**SUPPLIED MATERIAL:**
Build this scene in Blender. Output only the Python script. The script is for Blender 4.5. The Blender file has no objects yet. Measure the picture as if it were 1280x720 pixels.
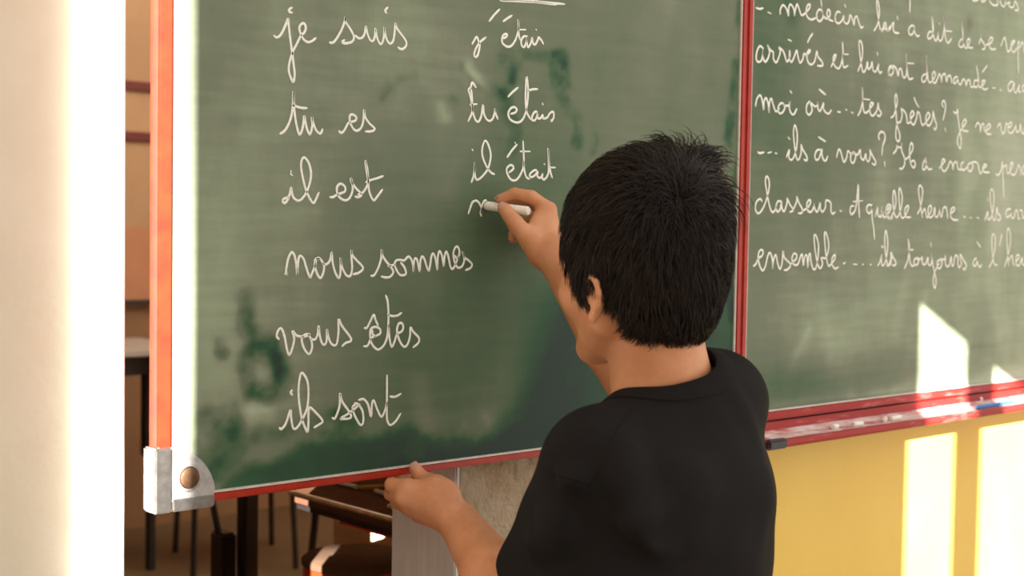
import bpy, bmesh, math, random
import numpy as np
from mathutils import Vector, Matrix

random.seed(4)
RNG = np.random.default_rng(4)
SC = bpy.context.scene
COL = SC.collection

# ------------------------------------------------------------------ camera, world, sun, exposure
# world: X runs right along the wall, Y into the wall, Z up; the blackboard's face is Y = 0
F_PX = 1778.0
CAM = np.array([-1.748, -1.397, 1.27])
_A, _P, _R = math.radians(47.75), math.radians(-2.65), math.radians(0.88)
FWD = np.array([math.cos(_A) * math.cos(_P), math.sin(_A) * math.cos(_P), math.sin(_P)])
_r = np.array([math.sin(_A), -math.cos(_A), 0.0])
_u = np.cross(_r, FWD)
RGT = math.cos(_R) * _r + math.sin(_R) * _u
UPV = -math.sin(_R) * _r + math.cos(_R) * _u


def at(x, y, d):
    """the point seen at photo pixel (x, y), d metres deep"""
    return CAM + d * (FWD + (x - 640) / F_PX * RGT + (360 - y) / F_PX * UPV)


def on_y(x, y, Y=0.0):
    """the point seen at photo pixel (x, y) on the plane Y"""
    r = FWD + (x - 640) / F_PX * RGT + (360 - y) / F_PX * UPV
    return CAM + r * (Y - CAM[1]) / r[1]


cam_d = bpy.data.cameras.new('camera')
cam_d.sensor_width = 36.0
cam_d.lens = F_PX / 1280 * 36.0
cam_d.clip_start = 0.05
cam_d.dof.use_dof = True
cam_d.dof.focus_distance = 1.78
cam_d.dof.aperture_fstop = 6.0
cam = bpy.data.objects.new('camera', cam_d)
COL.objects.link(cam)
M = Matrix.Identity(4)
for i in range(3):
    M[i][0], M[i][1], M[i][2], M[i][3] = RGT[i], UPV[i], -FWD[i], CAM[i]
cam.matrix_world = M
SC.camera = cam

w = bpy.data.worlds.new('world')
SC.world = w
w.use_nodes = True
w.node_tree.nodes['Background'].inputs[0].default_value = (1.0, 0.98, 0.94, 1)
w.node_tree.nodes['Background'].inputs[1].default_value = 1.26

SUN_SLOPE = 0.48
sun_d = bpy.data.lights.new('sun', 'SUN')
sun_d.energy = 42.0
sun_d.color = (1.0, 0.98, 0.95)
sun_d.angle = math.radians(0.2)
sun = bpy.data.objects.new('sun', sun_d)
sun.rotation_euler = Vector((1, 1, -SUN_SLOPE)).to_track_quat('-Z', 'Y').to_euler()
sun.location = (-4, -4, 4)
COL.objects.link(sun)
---
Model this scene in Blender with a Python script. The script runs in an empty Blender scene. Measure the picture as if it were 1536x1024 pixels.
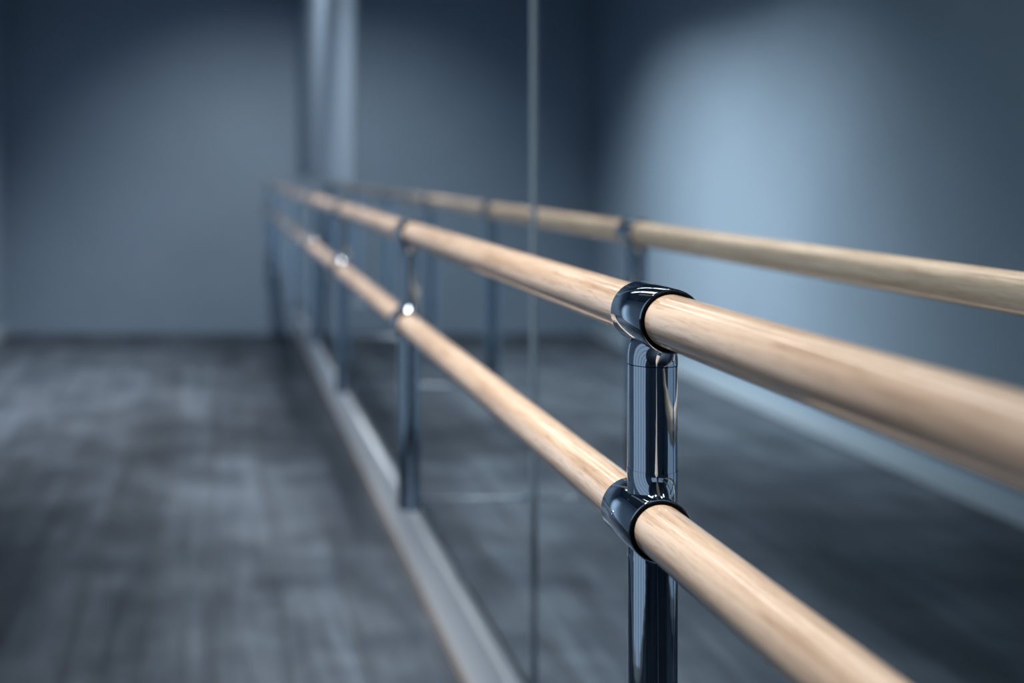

**SET TASK:**
Leave out the pictures, and copy only the lines from the one holding "Build this scene" through the one holding "return CAM + d", exactly as written.

**ANSWER:**
Build this scene in Blender. Output only the Python script. The script is for Blender 4.5. The Blender file has no objects yet. Measure the picture as if it were 1280x720 pixels.
import bpy, bmesh, math, random
import numpy as np
from mathutils import Vector, Matrix

random.seed(4)
RNG = np.random.default_rng(4)
SC = bpy.context.scene
COL = SC.collection

# ------------------------------------------------------------------ camera, world, sun, exposure
# world: X runs right along the wall, Y into the wall, Z up; the blackboard's face is Y = 0
F_PX = 1778.0
CAM = np.array([-1.748, -1.397, 1.27])
_A, _P, _R = math.radians(47.75), math.radians(-2.65), math.radians(0.88)
FWD = np.array([math.cos(_A) * math.cos(_P), math.sin(_A) * math.cos(_P), math.sin(_P)])
_r = np.array([math.sin(_A), -math.cos(_A), 0.0])
_u = np.cross(_r, FWD)
RGT = math.cos(_R) * _r + math.sin(_R) * _u
UPV = -math.sin(_R) * _r + math.cos(_R) * _u


def at(x, y, d):
    """the point seen at photo pixel (x, y), d metres deep"""
    return CAM + d * (FWD + (x - 640) / F_PX * RGT + (360 - y) / F_PX * UPV)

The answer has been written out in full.